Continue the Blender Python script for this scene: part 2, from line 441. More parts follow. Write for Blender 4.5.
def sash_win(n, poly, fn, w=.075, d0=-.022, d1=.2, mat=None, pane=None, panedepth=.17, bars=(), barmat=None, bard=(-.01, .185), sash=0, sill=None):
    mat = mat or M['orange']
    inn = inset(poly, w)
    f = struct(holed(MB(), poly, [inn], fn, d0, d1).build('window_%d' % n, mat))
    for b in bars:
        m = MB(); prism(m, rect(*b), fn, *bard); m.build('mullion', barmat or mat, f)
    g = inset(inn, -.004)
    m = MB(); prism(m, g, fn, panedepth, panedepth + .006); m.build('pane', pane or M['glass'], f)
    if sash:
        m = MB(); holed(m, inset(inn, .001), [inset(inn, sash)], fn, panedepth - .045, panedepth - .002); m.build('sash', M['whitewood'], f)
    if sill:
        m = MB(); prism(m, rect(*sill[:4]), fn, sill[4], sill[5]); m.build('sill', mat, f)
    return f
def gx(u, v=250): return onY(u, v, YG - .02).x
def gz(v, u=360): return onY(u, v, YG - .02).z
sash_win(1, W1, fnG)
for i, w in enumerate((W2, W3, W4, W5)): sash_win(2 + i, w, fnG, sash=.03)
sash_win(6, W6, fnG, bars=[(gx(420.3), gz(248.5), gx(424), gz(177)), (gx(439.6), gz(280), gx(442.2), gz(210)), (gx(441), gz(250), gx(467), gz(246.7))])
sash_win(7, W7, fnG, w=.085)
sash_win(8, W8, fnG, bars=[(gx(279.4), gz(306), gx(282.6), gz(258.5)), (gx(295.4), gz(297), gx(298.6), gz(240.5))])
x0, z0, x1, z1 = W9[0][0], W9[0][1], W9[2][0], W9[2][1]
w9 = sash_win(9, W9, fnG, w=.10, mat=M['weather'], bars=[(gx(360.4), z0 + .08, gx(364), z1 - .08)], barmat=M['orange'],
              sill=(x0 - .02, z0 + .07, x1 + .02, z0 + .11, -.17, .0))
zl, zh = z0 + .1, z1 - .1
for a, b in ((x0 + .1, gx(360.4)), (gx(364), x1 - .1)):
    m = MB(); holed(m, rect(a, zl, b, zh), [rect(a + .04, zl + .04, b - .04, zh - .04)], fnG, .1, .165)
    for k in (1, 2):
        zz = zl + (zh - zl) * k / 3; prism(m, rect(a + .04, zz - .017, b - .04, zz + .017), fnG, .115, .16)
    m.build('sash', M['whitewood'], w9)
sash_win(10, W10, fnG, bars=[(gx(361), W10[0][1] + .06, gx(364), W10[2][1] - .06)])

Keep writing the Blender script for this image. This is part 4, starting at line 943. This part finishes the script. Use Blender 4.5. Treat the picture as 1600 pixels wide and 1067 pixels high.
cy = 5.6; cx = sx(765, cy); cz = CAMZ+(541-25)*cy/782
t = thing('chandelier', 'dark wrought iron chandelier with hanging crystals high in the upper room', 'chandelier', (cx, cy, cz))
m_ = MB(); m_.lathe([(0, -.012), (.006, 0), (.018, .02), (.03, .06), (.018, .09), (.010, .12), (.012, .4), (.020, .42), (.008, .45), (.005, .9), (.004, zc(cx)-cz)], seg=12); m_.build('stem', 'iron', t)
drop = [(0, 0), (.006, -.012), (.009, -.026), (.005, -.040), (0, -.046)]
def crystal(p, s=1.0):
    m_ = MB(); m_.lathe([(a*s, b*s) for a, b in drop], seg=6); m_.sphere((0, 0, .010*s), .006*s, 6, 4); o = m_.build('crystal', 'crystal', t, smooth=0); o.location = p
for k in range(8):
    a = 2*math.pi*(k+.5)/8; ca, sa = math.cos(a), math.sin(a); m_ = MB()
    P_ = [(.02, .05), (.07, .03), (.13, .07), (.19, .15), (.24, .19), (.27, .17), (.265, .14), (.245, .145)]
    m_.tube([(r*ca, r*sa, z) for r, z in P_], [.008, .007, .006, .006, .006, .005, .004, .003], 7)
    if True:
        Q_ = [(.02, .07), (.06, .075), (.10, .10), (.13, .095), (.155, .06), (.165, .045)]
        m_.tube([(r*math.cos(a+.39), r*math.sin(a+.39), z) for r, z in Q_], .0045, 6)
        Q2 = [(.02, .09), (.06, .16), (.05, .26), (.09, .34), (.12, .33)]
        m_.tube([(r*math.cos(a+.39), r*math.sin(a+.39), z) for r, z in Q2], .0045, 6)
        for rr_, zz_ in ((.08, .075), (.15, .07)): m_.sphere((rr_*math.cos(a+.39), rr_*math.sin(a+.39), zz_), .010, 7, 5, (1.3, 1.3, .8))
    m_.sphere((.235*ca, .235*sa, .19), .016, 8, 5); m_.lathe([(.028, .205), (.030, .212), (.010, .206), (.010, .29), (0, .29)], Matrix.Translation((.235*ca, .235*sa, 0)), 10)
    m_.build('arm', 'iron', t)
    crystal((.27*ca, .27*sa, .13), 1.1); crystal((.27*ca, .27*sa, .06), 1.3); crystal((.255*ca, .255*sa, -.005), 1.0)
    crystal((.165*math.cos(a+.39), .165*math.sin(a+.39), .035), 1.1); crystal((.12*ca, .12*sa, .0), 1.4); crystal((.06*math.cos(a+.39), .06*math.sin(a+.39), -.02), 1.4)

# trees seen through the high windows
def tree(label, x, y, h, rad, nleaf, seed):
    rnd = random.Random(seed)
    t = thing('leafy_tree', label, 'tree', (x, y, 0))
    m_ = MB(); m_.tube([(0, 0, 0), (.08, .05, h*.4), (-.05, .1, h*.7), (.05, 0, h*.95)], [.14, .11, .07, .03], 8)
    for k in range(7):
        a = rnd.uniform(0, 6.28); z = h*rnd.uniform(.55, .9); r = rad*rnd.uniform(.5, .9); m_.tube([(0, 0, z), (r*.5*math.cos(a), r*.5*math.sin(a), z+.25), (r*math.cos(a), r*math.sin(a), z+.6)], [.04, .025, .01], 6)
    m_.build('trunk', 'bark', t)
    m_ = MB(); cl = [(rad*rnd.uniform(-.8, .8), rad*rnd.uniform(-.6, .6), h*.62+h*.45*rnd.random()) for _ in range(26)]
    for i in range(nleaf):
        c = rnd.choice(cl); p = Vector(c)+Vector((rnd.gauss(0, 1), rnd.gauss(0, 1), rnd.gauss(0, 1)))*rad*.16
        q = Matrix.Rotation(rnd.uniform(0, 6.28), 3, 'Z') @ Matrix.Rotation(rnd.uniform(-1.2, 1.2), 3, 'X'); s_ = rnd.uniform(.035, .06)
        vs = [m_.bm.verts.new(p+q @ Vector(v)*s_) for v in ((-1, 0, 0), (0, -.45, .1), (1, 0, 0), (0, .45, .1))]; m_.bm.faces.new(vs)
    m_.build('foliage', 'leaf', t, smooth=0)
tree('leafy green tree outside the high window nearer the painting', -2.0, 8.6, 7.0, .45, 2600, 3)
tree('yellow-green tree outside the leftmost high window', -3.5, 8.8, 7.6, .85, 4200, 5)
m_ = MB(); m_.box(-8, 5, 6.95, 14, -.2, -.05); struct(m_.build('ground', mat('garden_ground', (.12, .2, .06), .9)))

* Task prompt
The records above should be duplicated in full, exactly as given.

* Answer for this exercise
Continue the Blender Python script for this scene: part 2, from line 441. More parts follow. Write for Blender 4.5.
def sash_win(n, poly, fn, w=.075, d0=-.022, d1=.2, mat=None, pane=None, panedepth=.17, bars=(), barmat=None, bard=(-.01, .185), sash=0, sill=None):
    mat = mat or M['orange']
    inn = inset(poly, w)
    f = struct(holed(MB(), poly, [inn], fn, d0, d1).build('window_%d' % n, mat))
    for b in bars:
        m = MB(); prism(m, rect(*b), fn, *bard); m.build('mullion', barmat or mat, f)
    g = inset(inn, -.004)
    m = MB(); prism(m, g, fn, panedepth, panedepth + .006); m.build('pane', pane or M['glass'], f)
    if sash:
        m = MB(); holed(m, inset(inn, .001), [inset(inn, sash)], fn, panedepth - .045, panedepth - .002); m.build('sash', M['whitewood'], f)
    if sill:
        m = MB(); prism(m, rect(*sill[:4]), fn, sill[4], sill[5]); m.build('sill', mat, f)
    return f
def gx(u, v=250): return onY(u, v, YG - .02).x
def gz(v, u=360): return onY(u, v, YG - .02).z
sash_win(1, W1, fnG)
for i, w in enumerate((W2, W3, W4, W5)): sash_win(2 + i, w, fnG, sash=.03)
sash_win(6, W6, fnG, bars=[(gx(420.3), gz(248.5), gx(424), gz(177)), (gx(439.6), gz(280), gx(442.2), gz(210)), (gx(441), gz(250), gx(467), gz(246.7))])
sash_win(7, W7, fnG, w=.085)
sash_win(8, W8, fnG, bars=[(gx(279.4), gz(306), gx(282.6), gz(258.5)), (gx(295.4), gz(297), gx(298.6), gz(240.5))])
x0, z0, x1, z1 = W9[0][0], W9[0][1], W9[2][0], W9[2][1]
w9 = sash_win(9, W9, fnG, w=.10, mat=M['weather'], bars=[(gx(360.4), z0 + .08, gx(364), z1 - .08)], barmat=M['orange'],
              sill=(x0 - .02, z0 + .07, x1 + .02, z0 + .11, -.17, .0))
zl, zh = z0 + .1, z1 - .1
for a, b in ((x0 + .1, gx(360.4)), (gx(364), x1 - .1)):
    m = MB(); holed(m, rect(a, zl, b, zh), [rect(a + .04, zl + .04, b - .04, zh - .04)], fnG, .1, .165)
    for k in (1, 2):
        zz = zl + (zh - zl) * k / 3; prism(m, rect(a + .04, zz - .017, b - .04, zz + .017), fnG, .115, .16)
    m.build('sash', M['whitewood'], w9)
sash_win(10, W10, fnG, bars=[(gx(361), W10[0][1] + .06, gx(364), W10[2][1] - .06)])

Keep writing the Blender script for this image. This is part 4, starting at line 943. This part finishes the script. Use Blender 4.5. Treat the picture as 1600 pixels wide and 1067 pixels high.
cy = 5.6; cx = sx(765, cy); cz = CAMZ+(541-25)*cy/782
t = thing('chandelier', 'dark wrought iron chandelier with hanging crystals high in the upper room', 'chandelier', (cx, cy, cz))
m_ = MB(); m_.lathe([(0, -.012), (.006, 0), (.018, .02), (.03, .06), (.018, .09), (.010, .12), (.012, .4), (.020, .42), (.008, .45), (.005, .9), (.004, zc(cx)-cz)], seg=12); m_.build('stem', 'iron', t)
drop = [(0, 0), (.006, -.012), (.009, -.026), (.005, -.040), (0, -.046)]
def crystal(p, s=1.0):
    m_ = MB(); m_.lathe([(a*s, b*s) for a, b in drop], seg=6); m_.sphere((0, 0, .010*s), .006*s, 6, 4); o = m_.build('crystal', 'crystal', t, smooth=0); o.location = p
for k in range(8):
    a = 2*math.pi*(k+.5)/8; ca, sa = math.cos(a), math.sin(a); m_ = MB()
    P_ = [(.02, .05), (.07, .03), (.13, .07), (.19, .15), (.24, .19), (.27, .17), (.265, .14), (.245, .145)]
    m_.tube([(r*ca, r*sa, z) for r, z in P_], [.008, .007, .006, .006, .006, .005, .004, .003], 7)
    if True:
        Q_ = [(.02, .07), (.06, .075), (.10, .10), (.13, .095), (.155, .06), (.165, .045)]
        m_.tube([(r*math.cos(a+.39), r*math.sin(a+.39), z) for r, z in Q_], .0045, 6)
        Q2 = [(.02, .09), (.06, .16), (.05, .26), (.09, .34), (.12, .33)]
        m_.tube([(r*math.cos(a+.39), r*math.sin(a+.39), z) for r, z in Q2], .0045, 6)
        for rr_, zz_ in ((.08, .075), (.15, .07)): m_.sphere((rr_*math.cos(a+.39), rr_*math.sin(a+.39), zz_), .010, 7, 5, (1.3, 1.3, .8))
    m_.sphere((.235*ca, .235*sa, .19), .016, 8, 5); m_.lathe([(.028, .205), (.030, .212), (.010, .206), (.010, .29), (0, .29)], Matrix.Translation((.235*ca, .235*sa, 0)), 10)
    m_.build('arm', 'iron', t)
    crystal((.27*ca, .27*sa, .13), 1.1); crystal((.27*ca, .27*sa, .06), 1.3); crystal((.255*ca, .255*sa, -.005), 1.0)
    crystal((.165*math.cos(a+.39), .165*math.sin(a+.39), .035), 1.1); crystal((.12*ca, .12*sa, .0), 1.4); crystal((.06*math.cos(a+.39), .06*math.sin(a+.39), -.02), 1.4)

# trees seen through the high windows
def tree(label, x, y, h, rad, nleaf, seed):
    rnd = random.Random(seed)
    t = thing('leafy_tree', label, 'tree', (x, y, 0))
    m_ = MB(); m_.tube([(0, 0, 0), (.08, .05, h*.4), (-.05, .1, h*.7), (.05, 0, h*.95)], [.14, .11, .07, .03], 8)
    for k in range(7):
        a = rnd.uniform(0, 6.28); z = h*rnd.uniform(.55, .9); r = rad*rnd.uniform(.5, .9); m_.tube([(0, 0, z), (r*.5*math.cos(a), r*.5*math.sin(a), z+.25), (r*math.cos(a), r*math.sin(a), z+.6)], [.04, .025, .01], 6)
    m_.build('trunk', 'bark', t)
    m_ = MB(); cl = [(rad*rnd.uniform(-.8, .8), rad*rnd.uniform(-.6, .6), h*.62+h*.45*rnd.random()) for _ in range(26)]
    for i in range(nleaf):
        c = rnd.choice(cl); p = Vector(c)+Vector((rnd.gauss(0, 1), rnd.gauss(0, 1), rnd.gauss(0, 1)))*rad*.16
        q = Matrix.Rotation(rnd.uniform(0, 6.28), 3, 'Z') @ Matrix.Rotation(rnd.uniform(-1.2, 1.2), 3, 'X'); s_ = rnd.uniform(.035, .06)
        vs = [m_.bm.verts.new(p+q @ Vector(v)*s_) for v in ((-1, 0, 0), (0, -.45, .1), (1, 0, 0), (0, .45, .1))]; m_.bm.faces.new(vs)
    m_.build('foliage', 'leaf', t, smooth=0)
tree('leafy green tree outside the high window nearer the painting', -2.0, 8.6, 7.0, .45, 2600, 3)
tree('yellow-green tree outside the leftmost high window', -3.5, 8.8, 7.6, .85, 4200, 5)
m_ = MB(); m_.box(-8, 5, 6.95, 14, -.2, -.05); struct(m_.build('ground', mat('garden_ground', (.12, .2, .06), .9)))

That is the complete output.